Repeat every record below exactly as written.

3D scene scripts —
+ + + +

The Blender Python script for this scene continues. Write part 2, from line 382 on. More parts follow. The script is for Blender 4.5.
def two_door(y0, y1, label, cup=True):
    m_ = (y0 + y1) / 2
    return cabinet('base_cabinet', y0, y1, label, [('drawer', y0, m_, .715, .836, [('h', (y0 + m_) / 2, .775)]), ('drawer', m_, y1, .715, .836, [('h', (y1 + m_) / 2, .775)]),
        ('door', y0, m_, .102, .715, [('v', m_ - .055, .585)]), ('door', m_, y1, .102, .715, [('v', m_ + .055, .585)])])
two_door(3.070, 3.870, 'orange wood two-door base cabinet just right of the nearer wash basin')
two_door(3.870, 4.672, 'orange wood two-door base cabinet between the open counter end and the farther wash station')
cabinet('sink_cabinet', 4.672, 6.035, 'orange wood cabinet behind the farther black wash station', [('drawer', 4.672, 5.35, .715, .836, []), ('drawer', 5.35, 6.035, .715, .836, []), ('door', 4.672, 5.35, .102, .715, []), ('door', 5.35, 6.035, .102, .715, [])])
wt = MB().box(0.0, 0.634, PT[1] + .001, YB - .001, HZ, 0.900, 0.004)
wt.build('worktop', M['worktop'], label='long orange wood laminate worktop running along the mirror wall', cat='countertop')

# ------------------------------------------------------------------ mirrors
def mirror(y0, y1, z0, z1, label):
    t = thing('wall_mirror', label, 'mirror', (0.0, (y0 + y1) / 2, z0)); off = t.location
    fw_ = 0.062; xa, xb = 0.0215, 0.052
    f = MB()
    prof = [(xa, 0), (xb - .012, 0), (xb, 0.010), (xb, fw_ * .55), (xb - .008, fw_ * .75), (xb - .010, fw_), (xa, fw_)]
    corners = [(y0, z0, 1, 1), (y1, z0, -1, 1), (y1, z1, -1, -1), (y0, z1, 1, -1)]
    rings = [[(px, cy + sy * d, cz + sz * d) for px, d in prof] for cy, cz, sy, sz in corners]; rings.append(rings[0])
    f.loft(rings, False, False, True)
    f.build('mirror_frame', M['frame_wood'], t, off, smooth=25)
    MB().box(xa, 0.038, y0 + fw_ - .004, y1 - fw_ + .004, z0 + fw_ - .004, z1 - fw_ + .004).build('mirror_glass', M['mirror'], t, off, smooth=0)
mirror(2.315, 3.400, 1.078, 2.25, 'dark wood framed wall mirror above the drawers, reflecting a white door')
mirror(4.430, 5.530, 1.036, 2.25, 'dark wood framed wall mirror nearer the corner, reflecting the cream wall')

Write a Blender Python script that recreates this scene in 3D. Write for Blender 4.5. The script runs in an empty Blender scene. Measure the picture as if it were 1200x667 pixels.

+ + + +

TASK RESULT —
The Blender Python script for this scene continues. Write part 2, from line 382 on. More parts follow. The script is for Blender 4.5.
def two_door(y0, y1, label, cup=True):
    m_ = (y0 + y1) / 2
    return cabinet('base_cabinet', y0, y1, label, [('drawer', y0, m_, .715, .836, [('h', (y0 + m_) / 2, .775)]), ('drawer', m_, y1, .715, .836, [('h', (y1 + m_) / 2, .775)]),
        ('door', y0, m_, .102, .715, [('v', m_ - .055, .585)]), ('door', m_, y1, .102, .715, [('v', m_ + .055, .585)])])
two_door(3.070, 3.870, 'orange wood two-door base cabinet just right of the nearer wash basin')
two_door(3.870, 4.672, 'orange wood two-door base cabinet between the open counter end and the farther wash station')
cabinet('sink_cabinet', 4.672, 6.035, 'orange wood cabinet behind the farther black wash station', [('drawer', 4.672, 5.35, .715, .836, []), ('drawer', 5.35, 6.035, .715, .836, []), ('door', 4.672, 5.35, .102, .715, []), ('door', 5.35, 6.035, .102, .715, [])])
wt = MB().box(0.0, 0.634, PT[1] + .001, YB - .001, HZ, 0.900, 0.004)
wt.build('worktop', M['worktop'], label='long orange wood laminate worktop running along the mirror wall', cat='countertop')

# ------------------------------------------------------------------ mirrors
def mirror(y0, y1, z0, z1, label):
    t = thing('wall_mirror', label, 'mirror', (0.0, (y0 + y1) / 2, z0)); off = t.location
    fw_ = 0.062; xa, xb = 0.0215, 0.052
    f = MB()
    prof = [(xa, 0), (xb - .012, 0), (xb, 0.010), (xb, fw_ * .55), (xb - .008, fw_ * .75), (xb - .010, fw_), (xa, fw_)]
    corners = [(y0, z0, 1, 1), (y1, z0, -1, 1), (y1, z1, -1, -1), (y0, z1, 1, -1)]
    rings = [[(px, cy + sy * d, cz + sz * d) for px, d in prof] for cy, cz, sy, sz in corners]; rings.append(rings[0])
    f.loft(rings, False, False, True)
    f.build('mirror_frame', M['frame_wood'], t, off, smooth=25)
    MB().box(xa, 0.038, y0 + fw_ - .004, y1 - fw_ + .004, z0 + fw_ - .004, z1 - fw_ + .004).build('mirror_glass', M['mirror'], t, off, smooth=0)
mirror(2.315, 3.400, 1.078, 2.25, 'dark wood framed wall mirror above the drawers, reflecting a white door')
mirror(4.430, 5.530, 1.036, 2.25, 'dark wood framed wall mirror nearer the corner, reflecting the cream wall')

Write a Blender Python script that recreates this scene in 3D. Write for Blender 4.5. The script runs in an empty Blender scene. Measure the picture as if it were 1200x667 pixels.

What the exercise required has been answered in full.